Singer Bette Midler is taking a page from history to encourage women to go on a sex strike to protest the draconian Texas anti-abortion law.

“I suggest that all women refuse to have sex with men until they are guaranteed the right to choose by Congress,” Midler tweeted.

The proposed action evokes “Lysistrata,” a play from ancient Athens where the women of Greece denied men sex until they ended a war between nation states. The main character is believed by some scholars to be loosely based on the real-life Athenian activist Lysimache.

Actor Alyssa Milano similarly called for a sex strike in 2019 after a controversial anti-abortion “heartbeat” law was passed in Georgia but later shot down by the courts.

Midler was moved to push for action by the extreme new Texas law, the most restrictive in the nation, that criminalizes abortions after just six weeks, before most people even realize they’re pregnant. On Wednesday, the Supreme Court refused to take immediate action to block the law.

The statute also sets up a bounty system for vigilantes who report people seeking abortions and can collect a $10,000 reward if they successfully sue those who “aid and abet” an abortion.

Not everyone praised Midler’s protest.

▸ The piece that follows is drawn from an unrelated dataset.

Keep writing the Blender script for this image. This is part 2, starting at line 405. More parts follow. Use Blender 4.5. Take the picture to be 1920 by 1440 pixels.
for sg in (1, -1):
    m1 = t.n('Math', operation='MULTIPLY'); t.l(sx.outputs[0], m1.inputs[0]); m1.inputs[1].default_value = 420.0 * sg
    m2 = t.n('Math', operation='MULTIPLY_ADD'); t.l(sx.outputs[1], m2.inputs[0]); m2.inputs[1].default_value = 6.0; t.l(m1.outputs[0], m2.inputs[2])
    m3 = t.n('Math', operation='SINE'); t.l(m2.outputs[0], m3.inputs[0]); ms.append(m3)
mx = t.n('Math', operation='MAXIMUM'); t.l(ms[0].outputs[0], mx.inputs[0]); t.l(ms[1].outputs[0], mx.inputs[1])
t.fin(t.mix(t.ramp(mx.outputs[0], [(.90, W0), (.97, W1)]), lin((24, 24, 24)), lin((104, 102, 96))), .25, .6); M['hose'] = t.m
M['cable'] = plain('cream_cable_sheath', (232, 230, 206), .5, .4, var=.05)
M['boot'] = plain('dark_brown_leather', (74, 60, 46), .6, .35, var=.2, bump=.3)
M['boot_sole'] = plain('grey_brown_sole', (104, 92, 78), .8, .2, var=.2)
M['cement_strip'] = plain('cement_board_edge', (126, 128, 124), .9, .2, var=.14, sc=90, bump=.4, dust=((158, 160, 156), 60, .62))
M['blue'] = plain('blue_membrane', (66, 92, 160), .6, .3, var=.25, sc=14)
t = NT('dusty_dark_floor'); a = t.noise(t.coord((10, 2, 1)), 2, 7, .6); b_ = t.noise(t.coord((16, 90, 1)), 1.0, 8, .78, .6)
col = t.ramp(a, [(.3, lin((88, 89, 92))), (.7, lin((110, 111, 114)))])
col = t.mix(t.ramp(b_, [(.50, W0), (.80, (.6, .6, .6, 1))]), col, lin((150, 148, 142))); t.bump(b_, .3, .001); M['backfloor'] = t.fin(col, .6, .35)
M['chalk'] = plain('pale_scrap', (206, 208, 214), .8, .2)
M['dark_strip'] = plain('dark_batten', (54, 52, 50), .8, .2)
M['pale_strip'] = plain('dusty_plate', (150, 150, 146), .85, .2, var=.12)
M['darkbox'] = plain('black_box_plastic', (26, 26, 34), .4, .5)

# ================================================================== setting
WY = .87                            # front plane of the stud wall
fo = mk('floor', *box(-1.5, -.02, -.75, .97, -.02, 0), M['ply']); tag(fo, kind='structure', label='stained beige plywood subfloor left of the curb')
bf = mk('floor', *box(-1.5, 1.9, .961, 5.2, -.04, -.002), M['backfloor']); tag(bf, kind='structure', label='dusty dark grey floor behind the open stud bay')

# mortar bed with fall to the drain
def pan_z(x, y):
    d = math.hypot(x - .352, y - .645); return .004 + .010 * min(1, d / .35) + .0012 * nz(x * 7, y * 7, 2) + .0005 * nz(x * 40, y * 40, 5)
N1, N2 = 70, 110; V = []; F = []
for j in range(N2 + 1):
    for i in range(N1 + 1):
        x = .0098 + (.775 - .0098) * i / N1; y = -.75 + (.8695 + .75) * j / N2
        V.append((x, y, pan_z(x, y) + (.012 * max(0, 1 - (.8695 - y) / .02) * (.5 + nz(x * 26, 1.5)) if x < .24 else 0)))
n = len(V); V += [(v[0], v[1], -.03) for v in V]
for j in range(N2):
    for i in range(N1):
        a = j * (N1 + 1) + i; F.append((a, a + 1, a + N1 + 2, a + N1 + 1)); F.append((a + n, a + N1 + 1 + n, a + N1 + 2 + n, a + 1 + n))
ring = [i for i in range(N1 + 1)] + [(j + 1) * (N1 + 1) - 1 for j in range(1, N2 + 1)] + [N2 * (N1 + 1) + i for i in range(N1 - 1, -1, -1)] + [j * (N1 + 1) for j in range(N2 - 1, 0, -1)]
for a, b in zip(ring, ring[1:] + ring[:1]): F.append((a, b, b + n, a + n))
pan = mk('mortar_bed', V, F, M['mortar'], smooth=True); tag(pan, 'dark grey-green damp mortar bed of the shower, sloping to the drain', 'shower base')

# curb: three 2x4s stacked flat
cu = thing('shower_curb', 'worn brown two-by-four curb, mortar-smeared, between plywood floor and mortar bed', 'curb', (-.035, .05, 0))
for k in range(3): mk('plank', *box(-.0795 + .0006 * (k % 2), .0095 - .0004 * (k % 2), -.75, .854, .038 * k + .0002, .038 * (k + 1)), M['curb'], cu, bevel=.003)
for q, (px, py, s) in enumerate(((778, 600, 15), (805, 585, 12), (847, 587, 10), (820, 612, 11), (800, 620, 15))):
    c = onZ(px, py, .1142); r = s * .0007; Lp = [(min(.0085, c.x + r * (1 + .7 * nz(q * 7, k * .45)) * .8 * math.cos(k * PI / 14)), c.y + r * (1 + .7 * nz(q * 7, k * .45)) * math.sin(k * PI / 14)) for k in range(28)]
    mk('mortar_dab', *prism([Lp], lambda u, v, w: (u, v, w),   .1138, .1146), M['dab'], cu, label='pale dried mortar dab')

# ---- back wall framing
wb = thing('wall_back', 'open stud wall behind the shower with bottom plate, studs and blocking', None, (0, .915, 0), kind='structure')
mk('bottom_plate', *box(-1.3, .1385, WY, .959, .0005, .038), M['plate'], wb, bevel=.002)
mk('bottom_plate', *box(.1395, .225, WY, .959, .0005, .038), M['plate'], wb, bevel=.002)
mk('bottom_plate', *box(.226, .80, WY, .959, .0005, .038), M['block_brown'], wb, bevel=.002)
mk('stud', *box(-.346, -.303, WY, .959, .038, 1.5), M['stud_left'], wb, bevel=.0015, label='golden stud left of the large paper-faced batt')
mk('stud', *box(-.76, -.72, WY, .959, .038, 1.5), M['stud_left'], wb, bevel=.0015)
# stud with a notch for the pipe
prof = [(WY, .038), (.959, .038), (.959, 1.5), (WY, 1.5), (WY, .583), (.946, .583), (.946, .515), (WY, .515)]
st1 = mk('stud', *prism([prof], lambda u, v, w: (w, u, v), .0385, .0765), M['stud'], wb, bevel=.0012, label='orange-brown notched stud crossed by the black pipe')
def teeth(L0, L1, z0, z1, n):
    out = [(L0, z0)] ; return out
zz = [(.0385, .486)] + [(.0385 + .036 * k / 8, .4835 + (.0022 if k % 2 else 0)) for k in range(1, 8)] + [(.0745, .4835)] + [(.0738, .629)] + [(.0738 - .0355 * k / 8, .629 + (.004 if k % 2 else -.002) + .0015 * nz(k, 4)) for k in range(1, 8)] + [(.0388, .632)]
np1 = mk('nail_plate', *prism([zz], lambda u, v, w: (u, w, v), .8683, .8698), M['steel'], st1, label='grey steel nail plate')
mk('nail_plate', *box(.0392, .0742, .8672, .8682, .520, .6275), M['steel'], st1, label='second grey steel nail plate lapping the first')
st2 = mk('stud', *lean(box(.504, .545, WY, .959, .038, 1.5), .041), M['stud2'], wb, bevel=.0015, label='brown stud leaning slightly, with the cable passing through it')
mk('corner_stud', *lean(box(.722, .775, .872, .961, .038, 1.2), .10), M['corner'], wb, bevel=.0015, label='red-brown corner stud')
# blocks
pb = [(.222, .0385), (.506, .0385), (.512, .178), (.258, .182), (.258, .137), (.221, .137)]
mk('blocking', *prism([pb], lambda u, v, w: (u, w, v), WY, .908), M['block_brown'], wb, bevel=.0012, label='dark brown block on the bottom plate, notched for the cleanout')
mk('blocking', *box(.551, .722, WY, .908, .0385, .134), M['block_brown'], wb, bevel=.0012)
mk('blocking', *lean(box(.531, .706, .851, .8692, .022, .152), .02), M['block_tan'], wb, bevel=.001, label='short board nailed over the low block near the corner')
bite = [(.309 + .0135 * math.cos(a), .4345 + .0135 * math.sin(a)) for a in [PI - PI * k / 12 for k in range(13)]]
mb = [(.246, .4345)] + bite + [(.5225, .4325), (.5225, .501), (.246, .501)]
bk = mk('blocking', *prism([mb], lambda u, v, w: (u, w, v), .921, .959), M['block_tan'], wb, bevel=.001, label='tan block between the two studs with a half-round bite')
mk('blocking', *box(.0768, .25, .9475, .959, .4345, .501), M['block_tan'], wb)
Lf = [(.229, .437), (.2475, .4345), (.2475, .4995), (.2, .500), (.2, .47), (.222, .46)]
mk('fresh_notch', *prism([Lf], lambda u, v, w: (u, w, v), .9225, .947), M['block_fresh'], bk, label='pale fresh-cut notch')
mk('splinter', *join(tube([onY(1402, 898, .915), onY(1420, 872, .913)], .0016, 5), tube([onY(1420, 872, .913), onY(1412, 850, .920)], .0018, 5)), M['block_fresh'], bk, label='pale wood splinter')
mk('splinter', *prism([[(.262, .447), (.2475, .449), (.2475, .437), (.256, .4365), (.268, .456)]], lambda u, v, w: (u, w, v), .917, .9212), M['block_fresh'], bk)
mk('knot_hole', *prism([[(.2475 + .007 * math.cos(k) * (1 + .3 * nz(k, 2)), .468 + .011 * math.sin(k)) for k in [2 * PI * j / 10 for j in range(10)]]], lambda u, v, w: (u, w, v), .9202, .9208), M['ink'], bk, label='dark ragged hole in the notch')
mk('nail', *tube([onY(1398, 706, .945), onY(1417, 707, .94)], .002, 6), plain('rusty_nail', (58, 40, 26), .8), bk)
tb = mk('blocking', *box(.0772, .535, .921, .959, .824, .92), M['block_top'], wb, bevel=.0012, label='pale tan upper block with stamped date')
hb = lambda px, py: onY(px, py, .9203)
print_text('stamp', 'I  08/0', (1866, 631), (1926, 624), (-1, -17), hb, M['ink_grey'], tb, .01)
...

Some said it “demeaned” women’s rights as merely transactional by presenting them as only “granted” by men in “exchange for services.”

Another said the stunt implies straight women have sex to please men, not themselves.

Many noted that Midler’s message underscores that it takes two to make a pregnancy, yet women are the ones singled out for shame and penalties for an abortion, while men can easily dodge any responsibility or consequences.